In Japan’s traditionally low-profile trading community, few people openly share their trading ideas. But BNF is different; he rarely revealed a trend-following strategy, and CIS also shared his principles of trend-following trading. These insights were later studied and organized by many traders and still hold significant practical value today.
To understand the full scope of Takao Koikawa’s investment approach, we must first start with his early contrarian investing. Between 2000 and 2003, the internet bubble burst, global stock markets entered a bear phase, and the Japanese market was no exception. Most investors lost money, and sentiment was very pessimistic. But BNF discovered an opportunity—even in a bear market, prices wouldn’t fall straight down; they fluctuated with rebounds. He believed that many assets’ prices would be seriously detached from their intrinsic value at this time.

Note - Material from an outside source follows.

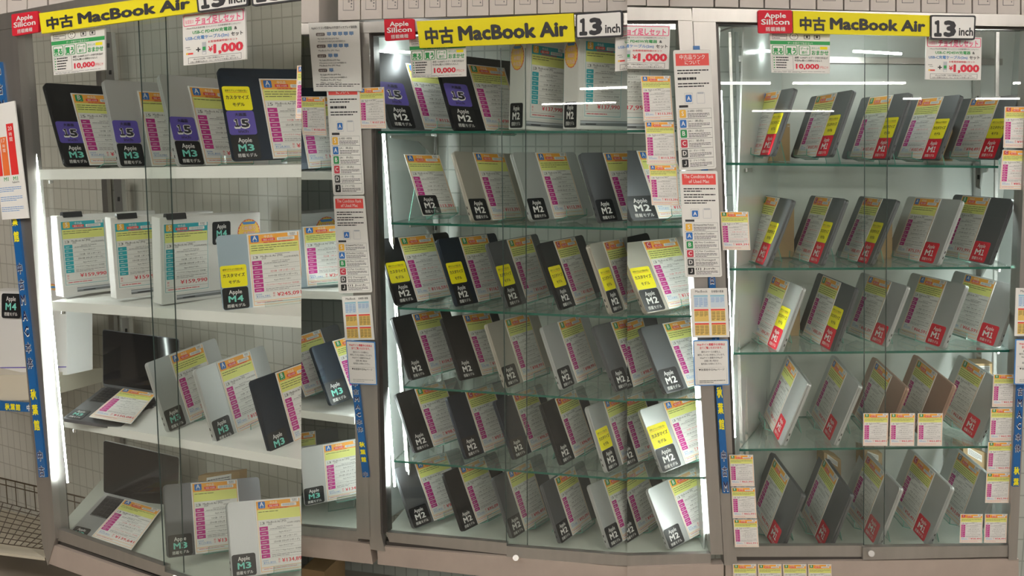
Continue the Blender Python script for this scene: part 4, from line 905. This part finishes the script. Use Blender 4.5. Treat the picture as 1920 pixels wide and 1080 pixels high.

What was his approach? It was to find stocks that were severely undervalued and buy them during rebounds after sharp declines. This required great courage and extensive research. He mainly looked at the deviation rate of the 25-day moving average to select stocks. Simply put, if a stock’s 25-day moving average was 100 yen and the current price was 80 yen, the deviation rate would be -20%. When the deviation rate shows a large negative value, it indicates the price is seriously undervalued, signaling a buying opportunity. Conversely, if the stock is at 120 yen with a +20% deviation, it warns of short-term overvaluation and risk.
2003 marked a turning point. The Japanese stock market began to rise driven by reforms and global economic recovery. As the market environment changed, Takao Koikawa’s investment approach also shifted. He moved from focusing on picking cheap stocks to trend-following, resulting in his assets skyrocketing from 100 million yen to 8 billion yen.
He preferred short-term trades lasting two days, holding 20 to 50 stocks simultaneously within a single day. The advantage was risk diversification, avoiding putting all chips into one stock. He would hold stocks overnight, then decide in the morning whether to take profits or cut losses, quickly switching to new targets. He was also particularly skilled at leveraging industry linkage effects—if one of the four major steel companies rose, he would buy the others that hadn’t yet risen, riding the entire industry’s upward wave.
While CIS’s trend-following principles lack a specific methodology, they complement BNF’s strategies well. CIS believes that stocks that have been rising continuously are likely to keep rising, and those that have been falling are likely to continue falling. This is the core logic of his trading.
Most people see stock price movements as a 50-50 probability game. When a stock rises, they subconsciously think it will fall soon. But the market doesn’t operate that way; it has strong continuation tendencies. When a stock performs strongly, it attracts more investors, making the strong stronger and the weak weaker. We must accept the market’s power rather than fight against it.
This is why the idea of buying on dips should be avoided. When stocks surge, people fear buying at the high and getting trapped, so they wait for a brief decline before entering. But no one knows when that moment will come, and in a strong bull market, missing that window can mean missing the entire rally.
Contrary to trend-following, another approach is adding to losing positions. CIS believes that once a stock starts to decline after purchase, the best move is to admit failure and cut losses quickly. The logic of adding to losing positions is completely opposite—doubling down on a failed trade usually only enlarges losses.
He also emphasizes that traders should not overfocus on win rate; what matters is overall account profitability. Market risks and losses are inevitable. Our goal isn’t to avoid failure but to cut losses promptly. It’s not about never losing money but about making small losses and big gains.
CIS’s warning to all traders is not to blindly trust past rules of thumb. The market is a complex dynamic system; once a rule is widely circulated, it often becomes ineffective quickly. Trading requires unique perspectives and sharp judgment. Truly excellent traders are often born during major stock crashes, economic crises, or market turning points. When most people panic and emotions run extreme, the market experiences huge volatility. The greater the volatility, the more hidden opportunities there are. This is the best time for those who can stay calm and act decisively to stand out.